■ Stated goal ■
Your task is to gather the lines below that hold the string "Measure".
:: Supplied material ::
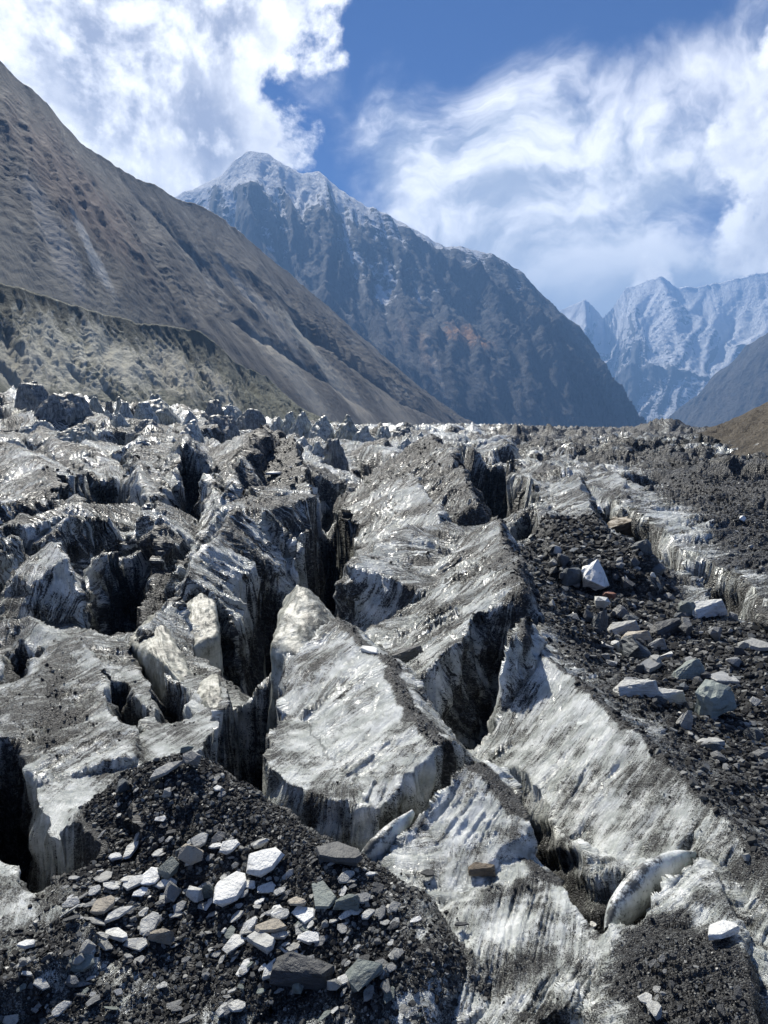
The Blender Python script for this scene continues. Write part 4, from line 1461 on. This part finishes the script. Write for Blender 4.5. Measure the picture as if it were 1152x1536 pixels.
# stones one can point at: px, py, width in the photograph, kind, tone, label
GS = 'slate slabs on the debris mound'
GB = 'boulders in the dark rubble field'
HAND = [
    (345, 1342, 56, 's', 'white', 'largest white slab lying in the middle of the slate mound', 35, .2),
    (400, 1302, 60, 's', 'white', 'broad jagged white slab casting a black shadow on the mound', 5, .1),
    (402, 1337, 30, 's', 'white', 'rounded white slab right of the largest white one', 10, .2),
    (376, 1330, 24, 's', 'pale', 'small pale slab touching the largest white slab at its upper right', -20, .2),
    (420, 1342, 22, 's', 'pale', 'little pale slab right of the rounded white one', 20, .3),
    (445, 1358, 34, 's', 'tan', 'tan rough slab on the right side of the slate mound', -10, .1),
    (458, 1376, 40, 's', 'white', 'white wedge slab just below the tan one', -18, .1),
    (462, 1413, 38, 's', 'white', 'white oval slab at the lower right of the mound', 0, .15),
    (395, 1420, 56, 's', 'pale', 'long pale slab over a dark gap at the foot of the mound', -22, .1),
    (434, 1434, 34, 's', 'white', 'bright square slab at the right end of the long pale slab', -15, .1),
    (409, 1397, 46, 's', 'tan', 'cream rounded slab above the long pale slab', 5, .1),
    (418, 1408, 30, 's', 'pale', 'thin pale sliver between cream slab and long slab', 0, .1),
    (352, 1420, 36, 's', 'pale', 'pale slab with a dark hole, left of the long slab', 35, .3),
    (346, 1405, 26, 's', 'green', 'narrow greenish slab leaning on the one with a hole', 50, .5),
    (458, 1394, 28, 's', 'green', 'green grey stone between the wedge and the oval slab', -10, .2),
    (452, 1468, 74, 'w1', 'dark', 'big dark block with a brown top edge, bottom of the mound', 0, .0),
    (408, 1462, 44, 's', 'pale', 'pale pointed slab left of the big dark block', 35, .2),
    (517, 1473, 26, 's', 'white', 'small white slab right of the big dark block', 5, .1),
    (550, 1478, 52, 'b', 'green', 'mottled green stone at the bottom edge beside the dark block', 0, .0),
    (288, 1296, 34, 'b', 'tan', 'pinkish tan lump in the upper middle of the mound', 0, .2),
    (272, 1287, 16, 'b', 'blue', 'dark blue round stone beside the pinkish lump', 0, .0),
    (255, 1313, 32, 'b', 'green', 'dull green rounded stone left of the pinkish lump', 0, .0),
    (227, 1322, 36, 's', 'white', 'white tilted slab left of the dull green stone', 35, .3),
    (248, 1332, 34, 's', 'white', 'white slab with a split edge under the dull green stone', 15, .15),
    (200, 1330, 36, 's', 'pale', 'pale slab left of the white tilted slab', 25, .2),
    (200, 1280, 36, 's', 'pale', 'long thin slab standing up the slope on the left of the mound', 50, .4),
    (174, 1290, 20, 's', 'white', 'small white slab on the left flank of the mound', 0, .2),
    (154, 1365, 32, 's', 'tan', 'narrow cream slab low on the left flank', 30, .2),
    (175, 1378, 40, 's', 'pale', 'ragged pale slab right of the narrow cream slab', 28, .2),
    (223, 1392, 32, 's', 'pale', 'slim pale slab pointing up right, low in the mound', 42, .2),
    (239, 1412, 32, 'w0', 'tan', 'orange cream triangular stone at the foot of the mound', 0, .2),
    (262, 1350, 30, 'b', 'grey', 'grey angular stone in the middle left of the mound', 0, .2),
    (292, 1352, 26, 'b', 'pale', 'pale cubic stone left of the grey pyramid stone', 0, .2),
    (315, 1345, 26, 'w2', 'green', 'grey green pyramid stone left of the largest white slab', 0, .2),
    (323, 1275, 24, 's', 'white', 'white oval slab high on the mound', 15, .2),
    (346, 1276, 32, 's', 'white', 'flat white slab right of the oval one, high on the mound', 0, .2),
    (300, 1266, 30, 's', 'mid', 'grey layered slab on the upper slope of the mound', 25, .2),
    (250, 1162, 50, 's', 'mid', 'large mottled slab near the top of the mound', 18, .35),
    (290, 1150, 34, 'b', 'grey', 'grey lump beside the large slab at the top of the mound', 0, .2),
    (280, 1132, 20, 'b', 'green', 'round green stone on the very top of the mound', 0, 0),
    (188, 1190, 26, 'b', 'blue', 'bluish stone on the left shoulder of the mound', 0, 0),
    (328, 1188, 16, 's', 'white', 'lone white chip on the right shoulder of the mound', -20, .1),
    (242, 1232, 18, 's', 'white', 'lone white chip in the bare dark middle of the mound', 5, .1),
    (504, 1290, 90, 's', 'dark', 'long dark plank of rock at the edge of the ice hollow', -14, .0),
    (486, 1350, 54, 's', 'green', 'greenish slab slanting down right of the tan slab', -40, .2),
    (520, 1362, 36, 'w0', 'green', 'squat green grey stone below the slanting greenish slab', 0, .1),
    (555, 1316, 18, 's', 'white', 'small white slab below the ice hollow', 0, .1),
    (120, 1450, 36, 's', 'green', 'dark green slab in the grit at the bottom left', 0, .1),
    (38, 1424, 26, 's', 'white', 'white slab in the grit near the bottom left corner', 8, .1),
    (60, 1480, 24, 's', 'pale', 'pale slab lowest in the bottom left corner', -8, .1),
    (150, 1410, 22, 's', 'mid', 'grey slab at the left foot of the mound', -10, .1),
    (172, 1409, 44, 's', 'pale', 'long pale sliver at the left foot of the mound', -15, .1),
    (205, 1422, 34, 's', 'pale', 'pale flake left of the orange cream stone', 0, .1),
    # bottom right and on the ice
    (1082, 1408, 58, 's', 'white', 'white slab perched on a short foot of ice, bottom right', 18, .1),
    (722, 1312, 34, 'w1', 'brown', 'dark brown rock stuck in the grey ice hump', 0, .0),
    (692, 1392, 20, 's', 'dark', 'small black stone below the brown rock on the ice hump', 0, .1),
    (640, 1315, 24, 's', 'dark', 'thin black flake on the left flank of the ice hump', 0, .1),
    (970, 1505, 22, 's', 'pale', 'pale slab in the black grit at the bottom right', 12, .1),
    (982, 1528, 26, 'b', 'pale', 'pale rounded stone at the very bottom right', 0, .1),
    (894, 1390, 14, 's', 'white', 'white chip beside the glossy ice tongue', -20, .1),
    (612, 988, 46, 'w1', 'dark', 'flat dark rock on top of the striped bright block', 0, .0),
    (555, 978, 40, 's', 'white', 'white topped slab leaning in the notch of the bright block', -25, .3),
    # the rubble field
    (895, 876, 50, 'B0', 'white', 'biggest white boulder with a dark blue front in the rubble field', 0, .0),
    (897, 944, 34, 'w2', 'blue', 'striped blue grey pillar stone below the white boulder', 20, .1),
    (856, 872, 34, 'B1', 'blue', 'dark blue boulder left of the white boulder', 0, .0),
    (848, 848, 24, 'B2', 'dark', 'black boulder at the upper edge of the rubble field', 0, .0),
    (882, 850, 22, 'B3', 'dark', 'black boulder behind the white boulder', 0, .0),
    (912, 902, 22, 'b', 'rust', 'rust red stone just below the white boulder', 0, .0),
    (902, 912, 26, 'b', 'pale', 'pale broken stone beside the rust red stone', 0, .0),
    (930, 930, 26, 'B4', 'grey', 'grey round boulder above the layered boulder', 0, .0),
    (934, 950, 46, 'w1', 'mid', 'layered grey boulder right of the striped pillar stone', 15, .0),
    (954, 962, 40, 'w1', 'tan', 'cream block sitting on a dark blue boulder', 5, .0),
    (950, 992, 52, 'B5', 'blue', 'large shaded blue boulder under the cream block', 0, .0),
    (905, 970, 28, 's', 'mid', 'flat mid grey stone left of the shaded blue boulder', 0, .1),
    (923, 975, 20, 'B6', 'pale', 'small round boulder beside the shaded blue boulder', 0, .0),
    (917, 998, 18, 'b', 'pale', 'white pebble like stone left of the shaded blue boulder', 0, .0),
    (984, 972, 30, 'w0', 'mid', 'grey angular block right of the cream block', 10, .0),
    (1000, 950, 50, 'w1', 'dark', 'dark ledge like boulder above the grey angular block', 30, .0),
    (1030, 924, 28, 'B7', 'green', 'dark green boulder left of the bright ice hump', 0, .0),
    (974, 1004, 60, 's', 'grey', 'long narrow slab slanting up right in the rubble field', 30, .3),
    (1032, 1018, 56, 'w0', 'green', 'grey green wedge boulder with a sunlit left edge', 20, .0),
    (1085, 1020, 54, 's', 'mid', 'pale elongated slab right of the grey green wedge', 18, .1),
    (1060, 1038, 30, 's', 'pale', 'thin pale slab below the pale elongated slab', 8, .1),
    (954, 1042, 58, 'w1', 'pale', 'flat topped pale boulder next to the sharp ice ridge', 8, .0),
    (945, 1024, 40, 's', 'grey', 'grey slab behind the flat topped pale boulder', 15, .1),
    (1000, 1052, 48, 'w1', 'pale', 'flat topped boulder with a black underside', 15, .0),
    (1062, 1075, 72, 'B8', 'green', 'huge rough green boulder at the lower end of the rubble field', 0, .0),
    (1025, 1090, 28, 'w2', 'mid', 'grey pointed stone at the left foot of the huge green boulder', 0, .1),
    (1062, 1118, 46, 's', 'mid', 'grey slab in the shade below the huge green boulder', 5, .0),
    (1130, 1110, 24, 'B9', 'blue', 'blue stone at the right of the huge green boulder', 0, .0),
    (1138, 975, 44, 's', 'mid', 'sharp slab near the right edge of the picture', -35, .2),
    (1060, 922, 54, 'w1', 'pale', 'long bright slab shaped boulder below the black trench', 25, .0),
    (1112, 782, 14, 'b', 'white', 'single white stone on dark rubble near the right edge', 0, .0),
    (940, 800, 70, 'w1', 'brown', 'brown plank shaped rock lying across the dark gully', -45, .0),
    (962, 828, 30, 'B3', 'blue', 'blue grey rock at the lower end of the brown plank', 0, .0),
    (1128, 936, 22, 's', 'pale', 'pale flat stone at the right side above the sharp slab', 5, .1),
    (745, 960, 20, 's', 'grey', 'grey flake on the rim of the dark hollow', 0, .1),
    (410, 712, 26, 's', 'white', 'white slab on the rubble covered ice block', 0, .1),
    (1100, 1000, 20, 'b', 'grey', 'grey stone above the pale elongated slab', 0, .1),
]
hp = drop_on_ice([(a[0], a[1]) for a in HAND])
hn = normals_at(hp[:, 0], hp[:, 1])
for a, pos, n in zip(HAND, hp, hn):
    px, py, w, kind, tone, lab, ang, tl = a
    dist = float(np.linalg.norm(pos))
    size = w / 1024.0 * dist
    r = random.Random(int(px * 7 + py))
    yaw = math.radians(ang * 1.6)
    up = Vector(n).lerp(Vector((0, 0, 1)), .5).normalized()
    grp = GS if px < 640 and py > 1100 else (GB if px > 780 and py < 1200 else None)
    if kind == 's':
        put_stone('slate_stone', r.choice(SLABS), pos, up, size, yaw, (r.uniform(-.1, .1) + tl * .4, r.uniform(-.12, .12)), tone, lab, 'stone slab', grp, 1.0, 1.15, 1.2, .03, r)
    elif kind[0] == 'w':
        put_stone('rock', WEDGE[int(kind[1])], pos, up, size, yaw * .6, (tl, 0), tone, lab, 'rock', grp, 1.0, .75, .72 if kind[1] != '2' else 1.0, .06, r)
    elif kind == 'b':
        put_stone('rock', r.choice(ROCKS), pos, up, size, r.uniform(0, 6), (0, 0), tone, lab, 'rock', grp, 1, 1, 1, .1, r)
    else:
        put_stone('boulder', BIG[int(kind[1])], pos, up, size * 1.05, r.uniform(0, 6), (0, 0), tone, lab, 'boulder', grp, 1, 1, 1.1, .12, r)

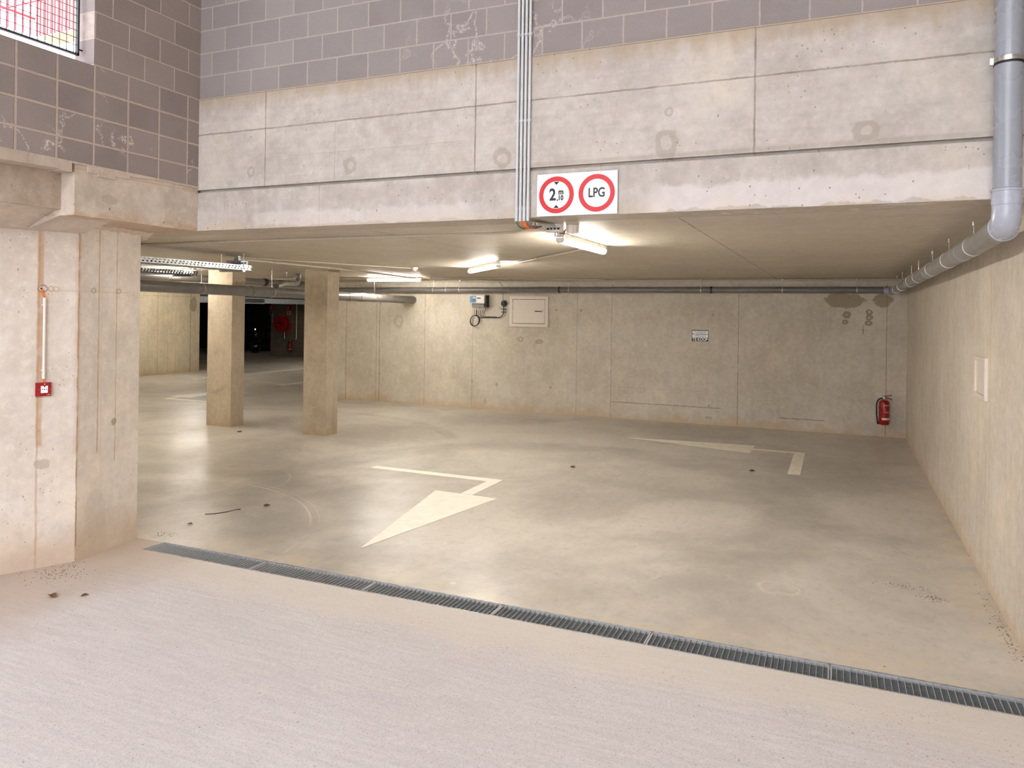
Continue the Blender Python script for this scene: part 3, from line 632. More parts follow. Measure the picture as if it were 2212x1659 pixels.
:::
■ Task response ■
The Blender Python script for this scene continues. Write part 4, from line 1461 on. This part finishes the script. Write for Blender 4.5. Measure the picture as if it were 1152x1536 pixels.
Continue the Blender Python script for this scene: part 3, from line 632. More parts follow. Measure the picture as if it were 2212x1659 pixels.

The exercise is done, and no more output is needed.